Hachette India is another strong contender in the field, with Sudershan Chimpanzee by Rajesh Devraj due later in the year and “a couple of other projects in the pipeline”, says managing director Thomas Abraham. He has “always been interested” in the pictorial story format, he says. Even though Hachette has its own manga imprint called Yen Press and will soon handle the Marvel Comics imprint, he says, “I didn’t have much hope of seeing local publishing catch on in this genre.” The scene is changing fast. “Corridor was billed as India’s first graphic novel and topped 5,000 copies.” That’s better than many prose novels, especially for first-timers.

“What’s fascinating,” he says, is that this same period has seen the virtual collapse of the comic book industry. “It was so successful in the 1970s through the early 1990s via magazine stands and subscription offers.
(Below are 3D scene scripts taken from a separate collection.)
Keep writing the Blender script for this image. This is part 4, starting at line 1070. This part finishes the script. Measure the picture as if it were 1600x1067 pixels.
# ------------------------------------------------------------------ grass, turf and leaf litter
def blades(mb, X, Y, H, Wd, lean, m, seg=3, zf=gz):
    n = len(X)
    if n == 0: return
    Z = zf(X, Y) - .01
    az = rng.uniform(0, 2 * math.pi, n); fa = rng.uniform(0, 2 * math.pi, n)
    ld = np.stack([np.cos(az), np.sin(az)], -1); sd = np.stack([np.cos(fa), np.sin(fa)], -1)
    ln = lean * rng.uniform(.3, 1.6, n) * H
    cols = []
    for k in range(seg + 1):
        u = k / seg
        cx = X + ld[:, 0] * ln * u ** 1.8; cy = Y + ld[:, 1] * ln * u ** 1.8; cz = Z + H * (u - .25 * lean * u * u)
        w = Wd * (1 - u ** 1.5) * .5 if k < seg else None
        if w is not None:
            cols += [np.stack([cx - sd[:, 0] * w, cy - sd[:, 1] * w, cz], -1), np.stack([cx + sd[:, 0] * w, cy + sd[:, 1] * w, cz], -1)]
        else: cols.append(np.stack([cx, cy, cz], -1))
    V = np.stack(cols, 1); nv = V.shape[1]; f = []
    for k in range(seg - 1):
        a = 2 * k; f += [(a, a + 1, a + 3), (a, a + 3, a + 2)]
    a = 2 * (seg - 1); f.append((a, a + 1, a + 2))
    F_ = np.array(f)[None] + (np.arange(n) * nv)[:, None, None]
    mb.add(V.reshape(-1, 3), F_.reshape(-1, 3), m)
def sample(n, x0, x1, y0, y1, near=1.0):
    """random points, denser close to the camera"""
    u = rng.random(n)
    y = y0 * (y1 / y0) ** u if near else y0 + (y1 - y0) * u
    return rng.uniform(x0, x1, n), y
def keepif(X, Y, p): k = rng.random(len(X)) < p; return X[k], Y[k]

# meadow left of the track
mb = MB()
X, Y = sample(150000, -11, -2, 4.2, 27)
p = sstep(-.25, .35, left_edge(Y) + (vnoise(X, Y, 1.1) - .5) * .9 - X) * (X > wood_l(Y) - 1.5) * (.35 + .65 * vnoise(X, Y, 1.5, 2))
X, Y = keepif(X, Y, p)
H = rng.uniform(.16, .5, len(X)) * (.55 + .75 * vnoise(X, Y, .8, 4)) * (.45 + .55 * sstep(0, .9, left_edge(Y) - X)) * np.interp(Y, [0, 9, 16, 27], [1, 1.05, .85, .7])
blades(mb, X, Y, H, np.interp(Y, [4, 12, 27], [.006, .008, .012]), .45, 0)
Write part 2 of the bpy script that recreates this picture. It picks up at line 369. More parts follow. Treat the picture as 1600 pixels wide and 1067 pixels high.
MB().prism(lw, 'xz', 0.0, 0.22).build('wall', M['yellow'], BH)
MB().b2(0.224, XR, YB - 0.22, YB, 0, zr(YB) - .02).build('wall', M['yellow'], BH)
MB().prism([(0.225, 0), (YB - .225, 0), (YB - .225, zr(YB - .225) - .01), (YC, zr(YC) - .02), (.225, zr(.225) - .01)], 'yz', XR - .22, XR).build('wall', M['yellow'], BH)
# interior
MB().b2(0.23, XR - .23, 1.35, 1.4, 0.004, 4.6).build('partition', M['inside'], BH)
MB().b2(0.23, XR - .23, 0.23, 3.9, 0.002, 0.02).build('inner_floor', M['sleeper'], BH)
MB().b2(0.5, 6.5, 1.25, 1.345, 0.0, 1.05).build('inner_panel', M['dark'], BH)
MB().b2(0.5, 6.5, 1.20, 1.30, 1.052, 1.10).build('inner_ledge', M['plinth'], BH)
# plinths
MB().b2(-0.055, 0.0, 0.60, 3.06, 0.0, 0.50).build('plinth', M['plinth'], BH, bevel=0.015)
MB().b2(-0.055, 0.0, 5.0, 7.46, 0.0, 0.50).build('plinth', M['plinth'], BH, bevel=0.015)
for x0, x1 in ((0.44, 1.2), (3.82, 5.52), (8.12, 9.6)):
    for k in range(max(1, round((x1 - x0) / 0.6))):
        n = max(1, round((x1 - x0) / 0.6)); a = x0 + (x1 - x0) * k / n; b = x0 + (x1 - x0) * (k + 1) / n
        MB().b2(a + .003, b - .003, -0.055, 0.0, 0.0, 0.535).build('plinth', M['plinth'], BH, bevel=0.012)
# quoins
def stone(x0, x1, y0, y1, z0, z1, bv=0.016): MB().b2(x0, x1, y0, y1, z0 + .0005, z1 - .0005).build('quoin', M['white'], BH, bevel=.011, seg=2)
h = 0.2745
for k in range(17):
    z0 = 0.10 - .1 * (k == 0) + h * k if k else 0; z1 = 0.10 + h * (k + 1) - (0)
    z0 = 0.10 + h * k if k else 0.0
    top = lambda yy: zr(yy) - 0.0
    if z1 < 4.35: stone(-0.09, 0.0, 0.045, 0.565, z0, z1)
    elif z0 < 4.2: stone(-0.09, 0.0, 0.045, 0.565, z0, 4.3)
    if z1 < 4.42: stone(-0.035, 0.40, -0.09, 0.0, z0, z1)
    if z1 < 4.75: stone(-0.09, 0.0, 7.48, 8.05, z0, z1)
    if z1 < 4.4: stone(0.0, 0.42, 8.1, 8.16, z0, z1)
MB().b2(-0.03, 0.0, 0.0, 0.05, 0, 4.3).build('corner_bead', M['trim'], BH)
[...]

Now all the mass-market low-priced comics have all but vanished — despite prices as low as Rs 10, and a whole lot of new Indian content along international lines” — while the much higher-priced graphic novels are starting to line bookshelves in homes and bookshops alike.

According to Abraham, “the graphic novel in India isn’t really large-format. Almost all the ones published so far range around the ‘royal’ size — the same size as [the average] fiction hardback. At this size they aren’t particularly more expensive; at most Rs 100 above a regular literary fiction paperback. It’s the ‘collectible’ edition that’s truly expensive, and herein lies the irony: in the midst of a recession, luxury still sells. This type of publishing caters to a niche market that’s willing to pay more.”

K D Singh of The Bookshop concurs. When I ask him whether his customers flinch at the pricey tags on some of his recent titles, he shakes his head, smiling, “Most of them don’t even notice!”